Task details:
Filter the records below down to lines containing "objects".

(Records with scene code)
----

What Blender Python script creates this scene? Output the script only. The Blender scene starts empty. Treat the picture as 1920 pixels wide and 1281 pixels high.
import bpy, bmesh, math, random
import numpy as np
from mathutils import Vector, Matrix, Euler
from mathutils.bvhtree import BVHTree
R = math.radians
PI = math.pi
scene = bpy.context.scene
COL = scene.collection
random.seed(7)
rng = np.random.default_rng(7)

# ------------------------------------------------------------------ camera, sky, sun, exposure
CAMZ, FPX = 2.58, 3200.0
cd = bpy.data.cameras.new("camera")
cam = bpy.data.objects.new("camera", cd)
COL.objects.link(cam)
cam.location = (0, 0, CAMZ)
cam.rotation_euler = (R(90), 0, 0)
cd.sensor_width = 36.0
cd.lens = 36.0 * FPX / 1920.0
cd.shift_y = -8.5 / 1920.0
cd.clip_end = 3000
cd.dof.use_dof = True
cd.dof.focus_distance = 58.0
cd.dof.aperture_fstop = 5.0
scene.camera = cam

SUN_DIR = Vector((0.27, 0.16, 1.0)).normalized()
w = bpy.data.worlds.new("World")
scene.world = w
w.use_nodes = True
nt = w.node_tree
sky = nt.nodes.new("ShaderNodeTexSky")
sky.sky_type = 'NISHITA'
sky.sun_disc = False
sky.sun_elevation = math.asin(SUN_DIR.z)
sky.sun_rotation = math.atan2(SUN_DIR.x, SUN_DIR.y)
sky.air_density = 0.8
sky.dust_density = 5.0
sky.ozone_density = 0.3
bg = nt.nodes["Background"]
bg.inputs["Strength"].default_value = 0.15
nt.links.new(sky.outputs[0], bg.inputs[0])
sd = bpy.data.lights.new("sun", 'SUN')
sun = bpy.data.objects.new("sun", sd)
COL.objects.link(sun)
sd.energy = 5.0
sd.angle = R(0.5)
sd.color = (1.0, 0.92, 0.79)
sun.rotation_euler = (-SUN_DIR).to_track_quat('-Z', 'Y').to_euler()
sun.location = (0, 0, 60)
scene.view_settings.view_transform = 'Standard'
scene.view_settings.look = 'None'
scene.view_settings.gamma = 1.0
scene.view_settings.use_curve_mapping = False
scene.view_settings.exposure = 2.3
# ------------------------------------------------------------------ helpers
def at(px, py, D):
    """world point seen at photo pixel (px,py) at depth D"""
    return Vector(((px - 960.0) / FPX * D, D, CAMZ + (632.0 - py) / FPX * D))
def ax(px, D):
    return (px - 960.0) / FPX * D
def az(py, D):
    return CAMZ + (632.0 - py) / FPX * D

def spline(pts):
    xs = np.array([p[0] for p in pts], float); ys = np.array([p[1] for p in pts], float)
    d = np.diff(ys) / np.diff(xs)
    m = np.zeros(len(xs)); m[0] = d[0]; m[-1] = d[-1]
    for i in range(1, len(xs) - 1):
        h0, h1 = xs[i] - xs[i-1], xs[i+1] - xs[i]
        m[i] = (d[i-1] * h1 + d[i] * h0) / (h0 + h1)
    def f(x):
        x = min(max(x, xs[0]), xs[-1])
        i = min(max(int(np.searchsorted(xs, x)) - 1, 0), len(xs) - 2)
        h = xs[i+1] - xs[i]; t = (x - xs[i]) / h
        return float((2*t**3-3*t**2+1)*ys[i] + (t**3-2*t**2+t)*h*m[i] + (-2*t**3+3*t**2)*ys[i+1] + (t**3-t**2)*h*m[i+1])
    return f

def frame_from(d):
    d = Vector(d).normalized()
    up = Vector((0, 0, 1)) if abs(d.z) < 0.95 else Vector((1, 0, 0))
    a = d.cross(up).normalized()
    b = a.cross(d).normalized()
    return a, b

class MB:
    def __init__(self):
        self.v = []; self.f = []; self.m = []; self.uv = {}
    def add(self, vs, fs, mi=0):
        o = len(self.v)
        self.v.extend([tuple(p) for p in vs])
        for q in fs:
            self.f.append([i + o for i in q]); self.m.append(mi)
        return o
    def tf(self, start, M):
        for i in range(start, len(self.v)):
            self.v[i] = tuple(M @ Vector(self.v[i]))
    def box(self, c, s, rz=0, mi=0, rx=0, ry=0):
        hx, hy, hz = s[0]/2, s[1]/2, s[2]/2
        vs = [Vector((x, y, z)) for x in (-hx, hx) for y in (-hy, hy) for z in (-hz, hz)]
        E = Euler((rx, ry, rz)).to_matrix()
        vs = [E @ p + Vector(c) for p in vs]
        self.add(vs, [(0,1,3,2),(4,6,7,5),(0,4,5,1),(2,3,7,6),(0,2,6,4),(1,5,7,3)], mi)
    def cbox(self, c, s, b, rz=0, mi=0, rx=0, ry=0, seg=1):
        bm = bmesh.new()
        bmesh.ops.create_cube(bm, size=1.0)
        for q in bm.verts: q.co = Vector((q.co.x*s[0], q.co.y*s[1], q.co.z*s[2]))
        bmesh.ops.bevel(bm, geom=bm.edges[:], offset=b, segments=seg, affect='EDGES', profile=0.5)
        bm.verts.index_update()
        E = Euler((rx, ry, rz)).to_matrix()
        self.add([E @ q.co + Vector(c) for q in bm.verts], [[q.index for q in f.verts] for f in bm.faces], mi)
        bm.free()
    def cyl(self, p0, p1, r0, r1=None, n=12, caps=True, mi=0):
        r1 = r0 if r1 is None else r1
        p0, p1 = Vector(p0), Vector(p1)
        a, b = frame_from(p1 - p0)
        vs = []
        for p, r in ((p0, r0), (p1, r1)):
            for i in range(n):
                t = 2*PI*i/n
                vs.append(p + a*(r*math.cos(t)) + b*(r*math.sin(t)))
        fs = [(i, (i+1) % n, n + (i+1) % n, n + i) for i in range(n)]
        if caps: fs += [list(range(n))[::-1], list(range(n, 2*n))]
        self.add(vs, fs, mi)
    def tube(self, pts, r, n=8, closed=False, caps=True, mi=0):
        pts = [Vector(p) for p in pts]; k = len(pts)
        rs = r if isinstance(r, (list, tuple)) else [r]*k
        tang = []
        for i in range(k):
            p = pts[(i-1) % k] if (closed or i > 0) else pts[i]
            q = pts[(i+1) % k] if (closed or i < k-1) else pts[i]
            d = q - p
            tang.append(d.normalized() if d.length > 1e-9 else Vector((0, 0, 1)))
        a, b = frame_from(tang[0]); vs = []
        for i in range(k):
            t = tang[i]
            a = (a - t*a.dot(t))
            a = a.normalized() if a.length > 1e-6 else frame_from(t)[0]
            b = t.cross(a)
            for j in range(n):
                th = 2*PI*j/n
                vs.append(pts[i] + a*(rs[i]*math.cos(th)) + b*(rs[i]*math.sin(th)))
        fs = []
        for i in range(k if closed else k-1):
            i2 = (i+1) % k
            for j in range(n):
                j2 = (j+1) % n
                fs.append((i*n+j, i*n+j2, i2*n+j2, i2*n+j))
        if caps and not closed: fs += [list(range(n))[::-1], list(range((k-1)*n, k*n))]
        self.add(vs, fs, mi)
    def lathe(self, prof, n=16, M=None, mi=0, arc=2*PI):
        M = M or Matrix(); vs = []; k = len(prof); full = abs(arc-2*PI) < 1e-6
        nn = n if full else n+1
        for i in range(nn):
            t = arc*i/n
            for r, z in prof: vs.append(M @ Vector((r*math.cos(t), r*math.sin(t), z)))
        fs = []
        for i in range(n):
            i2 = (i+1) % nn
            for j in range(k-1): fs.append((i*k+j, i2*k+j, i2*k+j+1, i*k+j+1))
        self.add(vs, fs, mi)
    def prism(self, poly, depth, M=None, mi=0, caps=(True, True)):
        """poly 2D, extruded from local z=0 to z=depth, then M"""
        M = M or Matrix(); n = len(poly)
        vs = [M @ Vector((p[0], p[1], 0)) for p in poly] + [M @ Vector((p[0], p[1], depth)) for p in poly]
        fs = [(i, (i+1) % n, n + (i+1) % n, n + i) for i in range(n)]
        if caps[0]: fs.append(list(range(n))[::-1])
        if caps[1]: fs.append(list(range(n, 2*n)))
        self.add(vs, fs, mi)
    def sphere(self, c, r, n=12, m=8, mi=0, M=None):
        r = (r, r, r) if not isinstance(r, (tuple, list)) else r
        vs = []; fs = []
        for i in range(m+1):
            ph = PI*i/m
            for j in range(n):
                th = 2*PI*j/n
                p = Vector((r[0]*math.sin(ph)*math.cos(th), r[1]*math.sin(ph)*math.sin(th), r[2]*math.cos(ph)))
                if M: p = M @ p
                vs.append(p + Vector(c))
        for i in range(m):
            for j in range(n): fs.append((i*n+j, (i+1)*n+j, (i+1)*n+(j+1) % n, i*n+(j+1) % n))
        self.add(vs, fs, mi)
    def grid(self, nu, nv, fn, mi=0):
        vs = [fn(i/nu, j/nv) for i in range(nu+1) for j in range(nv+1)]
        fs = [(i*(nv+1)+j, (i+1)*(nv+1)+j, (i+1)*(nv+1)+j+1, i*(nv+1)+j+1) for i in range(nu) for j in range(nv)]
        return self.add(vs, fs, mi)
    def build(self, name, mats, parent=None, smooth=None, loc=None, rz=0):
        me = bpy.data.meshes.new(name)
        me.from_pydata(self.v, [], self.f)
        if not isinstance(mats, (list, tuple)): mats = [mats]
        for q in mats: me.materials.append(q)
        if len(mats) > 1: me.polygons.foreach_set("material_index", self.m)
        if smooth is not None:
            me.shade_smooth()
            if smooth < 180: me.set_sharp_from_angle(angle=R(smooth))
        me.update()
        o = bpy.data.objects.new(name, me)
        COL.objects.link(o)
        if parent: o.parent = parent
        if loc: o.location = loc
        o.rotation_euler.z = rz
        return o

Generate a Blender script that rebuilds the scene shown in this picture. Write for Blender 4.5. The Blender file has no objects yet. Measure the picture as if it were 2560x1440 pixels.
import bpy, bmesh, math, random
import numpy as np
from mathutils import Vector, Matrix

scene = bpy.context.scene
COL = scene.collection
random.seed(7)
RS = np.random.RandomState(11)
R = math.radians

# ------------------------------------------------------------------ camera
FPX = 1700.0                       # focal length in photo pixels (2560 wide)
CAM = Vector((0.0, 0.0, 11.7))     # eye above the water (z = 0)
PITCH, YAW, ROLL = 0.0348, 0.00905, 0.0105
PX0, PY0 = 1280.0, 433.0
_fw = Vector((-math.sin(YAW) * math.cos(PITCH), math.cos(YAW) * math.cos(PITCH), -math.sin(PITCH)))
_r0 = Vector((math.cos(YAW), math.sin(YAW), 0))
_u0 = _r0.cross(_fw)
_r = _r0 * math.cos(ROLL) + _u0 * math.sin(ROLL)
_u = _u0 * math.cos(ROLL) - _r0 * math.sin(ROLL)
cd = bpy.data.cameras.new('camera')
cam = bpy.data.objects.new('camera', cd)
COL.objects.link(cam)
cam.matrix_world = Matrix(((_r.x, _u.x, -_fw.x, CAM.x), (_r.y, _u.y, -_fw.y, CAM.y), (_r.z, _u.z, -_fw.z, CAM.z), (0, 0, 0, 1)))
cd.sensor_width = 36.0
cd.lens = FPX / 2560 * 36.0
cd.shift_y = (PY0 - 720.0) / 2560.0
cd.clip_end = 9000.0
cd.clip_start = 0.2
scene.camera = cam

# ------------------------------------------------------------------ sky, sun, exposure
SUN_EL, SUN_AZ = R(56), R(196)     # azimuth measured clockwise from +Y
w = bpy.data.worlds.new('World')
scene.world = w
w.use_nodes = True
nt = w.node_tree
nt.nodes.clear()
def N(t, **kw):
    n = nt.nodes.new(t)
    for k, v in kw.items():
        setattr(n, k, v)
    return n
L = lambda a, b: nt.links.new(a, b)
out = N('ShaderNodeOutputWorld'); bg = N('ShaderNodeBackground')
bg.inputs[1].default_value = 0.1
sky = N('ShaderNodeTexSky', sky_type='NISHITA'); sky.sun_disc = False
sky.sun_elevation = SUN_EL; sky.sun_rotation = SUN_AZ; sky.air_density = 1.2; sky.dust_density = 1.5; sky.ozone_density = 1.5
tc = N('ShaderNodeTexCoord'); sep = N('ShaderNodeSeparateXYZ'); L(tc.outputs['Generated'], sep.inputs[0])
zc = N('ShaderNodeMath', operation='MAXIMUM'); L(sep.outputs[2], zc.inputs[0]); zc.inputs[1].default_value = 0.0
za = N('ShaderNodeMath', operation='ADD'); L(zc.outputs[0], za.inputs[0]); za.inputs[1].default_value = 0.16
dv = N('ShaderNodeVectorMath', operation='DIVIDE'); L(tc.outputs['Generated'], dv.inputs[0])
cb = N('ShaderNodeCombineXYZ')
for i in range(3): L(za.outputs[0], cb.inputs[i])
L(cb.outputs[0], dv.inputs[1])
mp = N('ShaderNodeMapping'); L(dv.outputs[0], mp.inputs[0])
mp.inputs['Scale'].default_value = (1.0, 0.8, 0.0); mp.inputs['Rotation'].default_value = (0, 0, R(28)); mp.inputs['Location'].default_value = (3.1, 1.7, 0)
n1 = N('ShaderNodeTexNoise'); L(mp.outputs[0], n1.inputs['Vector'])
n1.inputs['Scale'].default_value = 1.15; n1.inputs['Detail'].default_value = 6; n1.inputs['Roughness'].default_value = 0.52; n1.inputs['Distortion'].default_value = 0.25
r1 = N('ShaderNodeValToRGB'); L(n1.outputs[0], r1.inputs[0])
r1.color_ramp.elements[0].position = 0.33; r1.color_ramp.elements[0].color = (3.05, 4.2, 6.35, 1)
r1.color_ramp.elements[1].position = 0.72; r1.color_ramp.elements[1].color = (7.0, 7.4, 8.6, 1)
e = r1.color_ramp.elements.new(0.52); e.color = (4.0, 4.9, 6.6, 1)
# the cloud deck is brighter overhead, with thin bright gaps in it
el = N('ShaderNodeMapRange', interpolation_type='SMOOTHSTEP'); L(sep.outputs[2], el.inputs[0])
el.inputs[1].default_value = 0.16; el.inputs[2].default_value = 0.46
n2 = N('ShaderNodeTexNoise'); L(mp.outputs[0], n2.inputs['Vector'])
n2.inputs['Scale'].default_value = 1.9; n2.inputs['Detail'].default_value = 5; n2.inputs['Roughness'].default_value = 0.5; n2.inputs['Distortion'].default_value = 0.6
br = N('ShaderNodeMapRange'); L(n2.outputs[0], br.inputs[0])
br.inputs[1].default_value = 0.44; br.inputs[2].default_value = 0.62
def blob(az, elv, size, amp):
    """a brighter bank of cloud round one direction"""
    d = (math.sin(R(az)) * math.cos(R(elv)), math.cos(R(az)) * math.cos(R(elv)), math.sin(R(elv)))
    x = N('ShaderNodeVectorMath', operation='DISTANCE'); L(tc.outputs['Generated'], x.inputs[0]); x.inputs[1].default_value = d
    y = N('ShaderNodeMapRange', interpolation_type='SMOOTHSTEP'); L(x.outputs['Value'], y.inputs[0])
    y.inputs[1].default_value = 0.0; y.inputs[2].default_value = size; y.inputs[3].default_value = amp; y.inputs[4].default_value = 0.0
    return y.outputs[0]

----

Correct result:
cam = bpy.data.objects.new("camera", cd)
COL.objects.link(cam)
sun = bpy.data.objects.new("sun", sd)
COL.objects.link(sun)
        o = bpy.data.objects.new(name, me)
        COL.objects.link(o)
Generate a Blender script that rebuilds the scene shown in this picture. Write for Blender 4.5. The Blender file has no objects yet. Measure the picture as if it were 2560x1440 pixels.
cam = bpy.data.objects.new('camera', cd)
COL.objects.link(cam)